La reconcentración del poder no es salida porque es adversa al crecimiento de las empresas, a la generación de riqueza y al desarrollo de la creatividad de las personas, que es donde yace el desarrollo futuro. La salida sólo puede ser una: el desarrollo de instituciones que le confieran certidumbre a la ciudadanía y a los empresarios e inversionistas. La criminalidad ha crecido porque no tenemos instituciones fuertes -policías, poder judicial, gobiernos locales- con capacidad de acción y que sirvan de modelo y autoridad creíble ante el ciudadano incrédulo. En otras palabras, nuestro problema no es la criminalidad y de violencia sino la ausencia de Estado, ausencia de instituciones gubernamentales competentes capaces de mantener el orden, imponer reglas y ganarse el respeto de la ciudadanía.

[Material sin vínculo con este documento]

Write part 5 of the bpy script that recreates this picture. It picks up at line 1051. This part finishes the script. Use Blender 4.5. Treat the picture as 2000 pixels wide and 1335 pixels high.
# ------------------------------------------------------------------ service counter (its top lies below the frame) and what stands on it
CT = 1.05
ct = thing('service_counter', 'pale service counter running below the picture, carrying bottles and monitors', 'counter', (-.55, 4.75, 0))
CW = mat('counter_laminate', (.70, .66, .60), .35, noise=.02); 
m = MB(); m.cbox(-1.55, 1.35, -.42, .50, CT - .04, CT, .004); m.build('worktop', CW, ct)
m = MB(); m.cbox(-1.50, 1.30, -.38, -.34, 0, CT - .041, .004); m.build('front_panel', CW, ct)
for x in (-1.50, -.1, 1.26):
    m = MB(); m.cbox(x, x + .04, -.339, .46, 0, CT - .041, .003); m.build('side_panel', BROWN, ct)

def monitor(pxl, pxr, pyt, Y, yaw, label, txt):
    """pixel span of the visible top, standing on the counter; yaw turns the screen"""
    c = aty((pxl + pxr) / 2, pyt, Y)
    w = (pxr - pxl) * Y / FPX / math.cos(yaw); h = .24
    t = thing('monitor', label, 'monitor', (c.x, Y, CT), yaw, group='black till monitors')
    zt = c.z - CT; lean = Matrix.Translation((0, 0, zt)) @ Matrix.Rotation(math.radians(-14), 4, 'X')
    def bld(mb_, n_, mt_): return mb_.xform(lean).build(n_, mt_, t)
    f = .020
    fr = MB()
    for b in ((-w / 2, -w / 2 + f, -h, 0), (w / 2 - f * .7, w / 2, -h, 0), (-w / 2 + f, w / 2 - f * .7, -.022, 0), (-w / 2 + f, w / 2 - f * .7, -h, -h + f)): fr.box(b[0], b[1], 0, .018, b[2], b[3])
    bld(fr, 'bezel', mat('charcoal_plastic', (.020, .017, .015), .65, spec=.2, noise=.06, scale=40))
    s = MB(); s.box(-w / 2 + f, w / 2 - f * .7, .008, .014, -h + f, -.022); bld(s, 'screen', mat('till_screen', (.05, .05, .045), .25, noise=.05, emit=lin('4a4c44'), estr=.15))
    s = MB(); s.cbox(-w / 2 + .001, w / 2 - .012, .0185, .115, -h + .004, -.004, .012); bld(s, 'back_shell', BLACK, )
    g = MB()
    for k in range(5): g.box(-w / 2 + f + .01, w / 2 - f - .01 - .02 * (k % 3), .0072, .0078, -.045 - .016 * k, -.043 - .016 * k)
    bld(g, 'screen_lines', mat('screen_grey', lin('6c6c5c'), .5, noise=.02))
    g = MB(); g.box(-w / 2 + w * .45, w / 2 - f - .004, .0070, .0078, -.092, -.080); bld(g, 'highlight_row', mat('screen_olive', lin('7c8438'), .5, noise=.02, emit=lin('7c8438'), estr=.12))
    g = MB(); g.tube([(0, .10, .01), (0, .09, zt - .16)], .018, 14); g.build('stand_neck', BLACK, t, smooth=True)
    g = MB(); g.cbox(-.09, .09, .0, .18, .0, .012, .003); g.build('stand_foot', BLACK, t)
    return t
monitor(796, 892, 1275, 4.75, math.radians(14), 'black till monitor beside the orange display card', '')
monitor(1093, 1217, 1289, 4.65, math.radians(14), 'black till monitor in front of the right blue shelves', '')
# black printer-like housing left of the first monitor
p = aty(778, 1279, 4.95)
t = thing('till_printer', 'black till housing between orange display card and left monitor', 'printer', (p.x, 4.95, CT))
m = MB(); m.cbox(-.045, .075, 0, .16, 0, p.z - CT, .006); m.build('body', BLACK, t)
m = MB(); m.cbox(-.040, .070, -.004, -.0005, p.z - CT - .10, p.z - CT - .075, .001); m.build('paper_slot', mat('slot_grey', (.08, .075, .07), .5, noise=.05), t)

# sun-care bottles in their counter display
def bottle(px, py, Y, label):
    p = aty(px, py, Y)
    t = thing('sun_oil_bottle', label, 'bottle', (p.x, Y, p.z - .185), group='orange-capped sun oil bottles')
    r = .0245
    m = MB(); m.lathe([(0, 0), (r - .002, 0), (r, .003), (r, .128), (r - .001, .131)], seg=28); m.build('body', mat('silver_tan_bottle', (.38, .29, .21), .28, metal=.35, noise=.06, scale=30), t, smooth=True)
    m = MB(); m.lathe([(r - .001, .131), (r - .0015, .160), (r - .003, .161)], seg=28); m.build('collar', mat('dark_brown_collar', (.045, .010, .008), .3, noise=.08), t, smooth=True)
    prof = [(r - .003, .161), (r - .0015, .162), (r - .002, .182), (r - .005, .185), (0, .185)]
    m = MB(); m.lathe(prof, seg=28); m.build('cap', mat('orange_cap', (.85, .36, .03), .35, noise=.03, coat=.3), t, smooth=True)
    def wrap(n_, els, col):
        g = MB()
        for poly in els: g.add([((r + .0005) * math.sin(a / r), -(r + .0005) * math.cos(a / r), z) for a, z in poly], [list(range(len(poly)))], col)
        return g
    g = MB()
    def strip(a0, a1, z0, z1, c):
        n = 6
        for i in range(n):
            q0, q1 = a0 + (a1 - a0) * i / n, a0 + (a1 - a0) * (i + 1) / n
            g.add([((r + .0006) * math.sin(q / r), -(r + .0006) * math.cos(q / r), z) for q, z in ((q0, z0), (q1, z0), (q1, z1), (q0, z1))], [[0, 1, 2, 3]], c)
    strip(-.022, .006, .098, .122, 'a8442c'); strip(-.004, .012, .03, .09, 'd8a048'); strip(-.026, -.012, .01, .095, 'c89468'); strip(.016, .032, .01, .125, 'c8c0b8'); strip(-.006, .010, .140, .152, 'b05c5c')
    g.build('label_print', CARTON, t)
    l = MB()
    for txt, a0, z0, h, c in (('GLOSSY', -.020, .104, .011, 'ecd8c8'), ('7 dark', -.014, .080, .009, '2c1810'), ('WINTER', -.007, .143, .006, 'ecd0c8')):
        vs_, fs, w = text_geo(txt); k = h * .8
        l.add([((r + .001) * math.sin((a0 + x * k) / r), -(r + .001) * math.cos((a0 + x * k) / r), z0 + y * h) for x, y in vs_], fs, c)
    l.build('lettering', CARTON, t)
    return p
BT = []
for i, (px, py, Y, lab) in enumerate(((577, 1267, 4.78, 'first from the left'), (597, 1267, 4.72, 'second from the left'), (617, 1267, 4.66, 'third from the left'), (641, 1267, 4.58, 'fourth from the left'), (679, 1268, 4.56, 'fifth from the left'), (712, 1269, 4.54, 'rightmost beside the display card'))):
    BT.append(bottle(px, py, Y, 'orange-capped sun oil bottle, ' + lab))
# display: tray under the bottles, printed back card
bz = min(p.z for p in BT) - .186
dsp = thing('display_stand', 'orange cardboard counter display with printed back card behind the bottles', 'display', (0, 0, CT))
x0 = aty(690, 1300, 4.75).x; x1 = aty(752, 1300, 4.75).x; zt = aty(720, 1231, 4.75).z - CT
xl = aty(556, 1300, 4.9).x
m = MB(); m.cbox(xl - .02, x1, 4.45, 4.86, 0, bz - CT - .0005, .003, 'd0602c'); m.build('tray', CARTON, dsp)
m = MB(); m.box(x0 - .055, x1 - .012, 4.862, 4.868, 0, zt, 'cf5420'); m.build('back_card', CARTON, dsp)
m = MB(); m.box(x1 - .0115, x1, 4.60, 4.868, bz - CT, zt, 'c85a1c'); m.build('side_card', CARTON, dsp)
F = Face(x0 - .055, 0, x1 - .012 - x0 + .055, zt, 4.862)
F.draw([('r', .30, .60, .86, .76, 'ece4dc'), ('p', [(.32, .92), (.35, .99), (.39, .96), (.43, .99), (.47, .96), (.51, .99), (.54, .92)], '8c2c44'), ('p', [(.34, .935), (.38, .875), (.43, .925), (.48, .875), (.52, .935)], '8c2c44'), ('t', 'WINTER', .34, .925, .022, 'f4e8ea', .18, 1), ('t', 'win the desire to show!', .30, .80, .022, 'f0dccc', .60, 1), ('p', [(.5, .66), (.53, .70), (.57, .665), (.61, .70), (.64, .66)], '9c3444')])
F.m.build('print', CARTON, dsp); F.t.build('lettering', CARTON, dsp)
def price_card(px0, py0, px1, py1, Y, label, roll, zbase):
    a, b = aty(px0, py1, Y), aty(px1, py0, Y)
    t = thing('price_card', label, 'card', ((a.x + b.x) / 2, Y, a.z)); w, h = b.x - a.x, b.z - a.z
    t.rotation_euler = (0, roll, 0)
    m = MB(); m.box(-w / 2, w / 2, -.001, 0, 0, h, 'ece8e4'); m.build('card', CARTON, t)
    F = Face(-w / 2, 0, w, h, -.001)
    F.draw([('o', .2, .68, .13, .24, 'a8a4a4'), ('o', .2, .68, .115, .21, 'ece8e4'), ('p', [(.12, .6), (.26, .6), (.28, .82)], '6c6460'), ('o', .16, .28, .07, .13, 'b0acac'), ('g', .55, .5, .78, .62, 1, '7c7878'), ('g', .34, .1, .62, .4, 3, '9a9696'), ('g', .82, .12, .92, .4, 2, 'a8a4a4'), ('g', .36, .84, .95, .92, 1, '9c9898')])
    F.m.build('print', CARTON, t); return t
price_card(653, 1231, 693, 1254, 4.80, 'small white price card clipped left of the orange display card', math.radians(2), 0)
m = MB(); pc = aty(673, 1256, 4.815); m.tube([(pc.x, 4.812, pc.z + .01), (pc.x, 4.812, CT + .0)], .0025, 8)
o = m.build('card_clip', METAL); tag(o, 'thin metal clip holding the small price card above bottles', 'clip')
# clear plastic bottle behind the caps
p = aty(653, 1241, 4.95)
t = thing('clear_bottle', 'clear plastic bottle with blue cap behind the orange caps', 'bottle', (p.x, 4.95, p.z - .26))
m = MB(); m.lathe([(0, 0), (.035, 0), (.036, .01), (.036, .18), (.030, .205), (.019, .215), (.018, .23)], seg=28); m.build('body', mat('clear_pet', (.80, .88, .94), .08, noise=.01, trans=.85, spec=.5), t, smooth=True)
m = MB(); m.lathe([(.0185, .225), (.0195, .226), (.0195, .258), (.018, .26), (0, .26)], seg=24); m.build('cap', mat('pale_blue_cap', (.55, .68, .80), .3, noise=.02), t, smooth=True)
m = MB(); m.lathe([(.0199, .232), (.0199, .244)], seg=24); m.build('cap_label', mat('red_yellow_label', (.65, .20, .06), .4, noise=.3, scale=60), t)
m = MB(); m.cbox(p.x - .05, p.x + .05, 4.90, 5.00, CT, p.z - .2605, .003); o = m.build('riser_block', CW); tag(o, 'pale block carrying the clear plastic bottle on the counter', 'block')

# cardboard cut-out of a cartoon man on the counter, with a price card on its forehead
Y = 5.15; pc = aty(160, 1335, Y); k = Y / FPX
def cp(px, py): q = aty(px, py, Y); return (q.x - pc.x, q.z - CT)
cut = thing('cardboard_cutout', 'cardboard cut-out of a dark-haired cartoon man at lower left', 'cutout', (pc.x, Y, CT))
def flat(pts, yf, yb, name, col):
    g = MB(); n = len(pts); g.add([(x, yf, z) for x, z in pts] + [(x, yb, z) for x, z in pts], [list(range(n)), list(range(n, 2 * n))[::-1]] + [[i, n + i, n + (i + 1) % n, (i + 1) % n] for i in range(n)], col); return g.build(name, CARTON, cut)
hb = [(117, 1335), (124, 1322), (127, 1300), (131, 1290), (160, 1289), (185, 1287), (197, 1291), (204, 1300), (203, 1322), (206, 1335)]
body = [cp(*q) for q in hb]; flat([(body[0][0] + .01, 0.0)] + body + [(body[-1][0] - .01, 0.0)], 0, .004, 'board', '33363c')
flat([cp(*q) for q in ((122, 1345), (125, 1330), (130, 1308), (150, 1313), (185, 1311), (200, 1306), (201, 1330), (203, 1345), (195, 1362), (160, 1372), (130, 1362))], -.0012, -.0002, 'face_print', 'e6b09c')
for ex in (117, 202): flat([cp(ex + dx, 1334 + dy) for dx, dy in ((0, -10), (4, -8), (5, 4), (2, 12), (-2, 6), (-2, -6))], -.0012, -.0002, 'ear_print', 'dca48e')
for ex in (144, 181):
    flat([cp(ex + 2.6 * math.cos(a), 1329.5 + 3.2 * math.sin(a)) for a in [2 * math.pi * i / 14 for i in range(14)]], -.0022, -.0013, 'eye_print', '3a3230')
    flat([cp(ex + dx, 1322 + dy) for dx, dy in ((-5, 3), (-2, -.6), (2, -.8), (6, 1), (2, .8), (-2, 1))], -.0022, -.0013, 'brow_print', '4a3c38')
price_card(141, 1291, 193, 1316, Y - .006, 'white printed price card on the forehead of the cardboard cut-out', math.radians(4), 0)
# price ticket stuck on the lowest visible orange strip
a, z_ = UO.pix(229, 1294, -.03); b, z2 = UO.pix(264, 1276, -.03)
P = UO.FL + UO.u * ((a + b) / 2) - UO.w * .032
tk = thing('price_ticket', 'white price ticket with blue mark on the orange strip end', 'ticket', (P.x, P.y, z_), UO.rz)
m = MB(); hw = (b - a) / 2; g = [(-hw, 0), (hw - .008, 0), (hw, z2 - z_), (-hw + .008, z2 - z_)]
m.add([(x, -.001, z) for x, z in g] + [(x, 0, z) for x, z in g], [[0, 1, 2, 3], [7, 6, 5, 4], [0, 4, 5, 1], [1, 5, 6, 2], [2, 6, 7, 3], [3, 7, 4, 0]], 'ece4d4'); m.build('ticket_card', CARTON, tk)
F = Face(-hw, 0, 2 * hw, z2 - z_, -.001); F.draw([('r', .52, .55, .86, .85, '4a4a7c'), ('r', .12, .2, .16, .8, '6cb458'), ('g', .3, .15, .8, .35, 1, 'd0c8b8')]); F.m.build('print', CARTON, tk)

Como decía Einstein, de nada sirve la perfección de los medios mientras prevalezca la confusión de objetivos. Lo impactante del día de hoy, y lo preocupante, es el descaro y la audacia de quienes buscan el poder sin reparar en las causas del desorden y los riesgos de que todo continúe en declive. Y, por supuesto, su responsabilidad en el origen del caos que hoy padecemos.